City officials expect agency will attract new businesses

Posted: December 27, 2009 10:07 p.m.
Updated: December 28, 2009 4:55 a.m.
 

When it starts up after the New Year, city officials are hoping their $200,000 investment in an economic development corporation will provide better information on the valley's local economy and attract new business to Santa Clarita.

Economic development corporations are used by dozens of other cities and counties throughout the state to both attract new businesses and provide resources and services for business owners, said City Manager Ken Pulskamp.

City officials have studied about 15 other economic development corporations, using them as a blueprint to figure out how Santa Clarita's corporation will work, he said.

The Economic Development Collaborative of Ventura County is one corporation the city is using as a comparison.
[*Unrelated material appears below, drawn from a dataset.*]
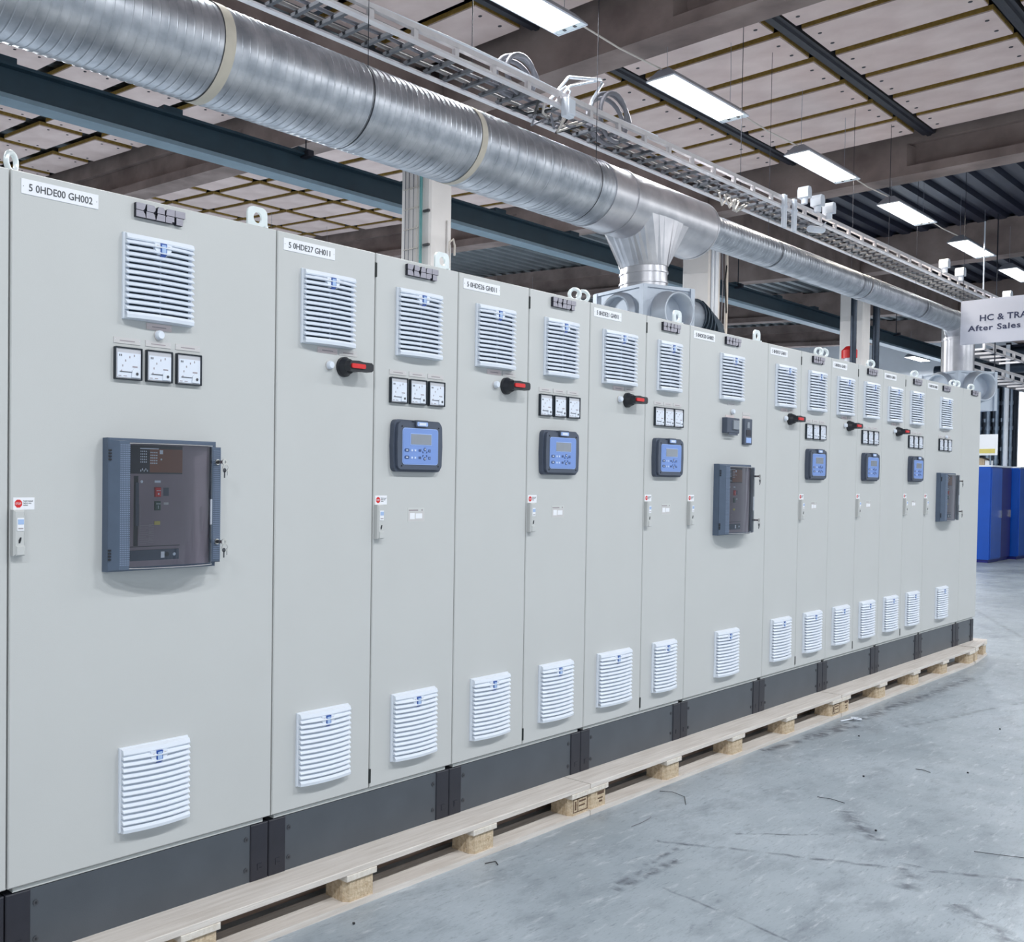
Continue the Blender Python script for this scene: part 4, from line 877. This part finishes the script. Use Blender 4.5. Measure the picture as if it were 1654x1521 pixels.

The Ventura County collaborative is much larger than what the Santa Clarita's corporation will end up being - the collaborative works with 10 cities - but should offer similar programs.

The collaborative offers businesses loans, grants and educational resources.

It provides a host of seminars and classes for small business owners on a variety of topics - from advertising to becoming more eco-friendly.

The collaborative also analyzes local economic data, something Pulskamp said Santa Clarita's will also provide.

The corporation will develop an online directory that will be used, in part, to figure out what types of businesses aren't currently in Santa Clarita.

The corporation will also take over the city's Think Santa Clarita program that encourages residents to shop and spend locally, Pulskamp said.

Since being awarded funding from the City Council in November, the corporation has secured office space and hired a marketing firm to make a logo and advertising strategy, said corporation board member Bill Kennedy.

The corporation will begin looking to hire an executive director this week, Kennedy said. Once a director is hired, it can begin hiring staff.

Board members hope to be up and running a few months after the New Year, but the exact time will depend on when the IRS grants the corporation non-profit status, Kennedy said.

The non-profit application was sent in August but has been delayed for months because the IRS has been overwhelmed with non-profit requests, Kennedy said.

The City Council gave the corporation $75,000 in November, and promised to match up to $125,000 in donations from the county and other local businesses, Pulskamp said.

While the corporation waits for its non-profit status to be approved, board members have been securing donations from local businesses. So far they have received about $70,000, Kennedy said.

Once the corporation is given non-profit status, it should receive about $100,000 in additional donations from local businesses, Kennedy said.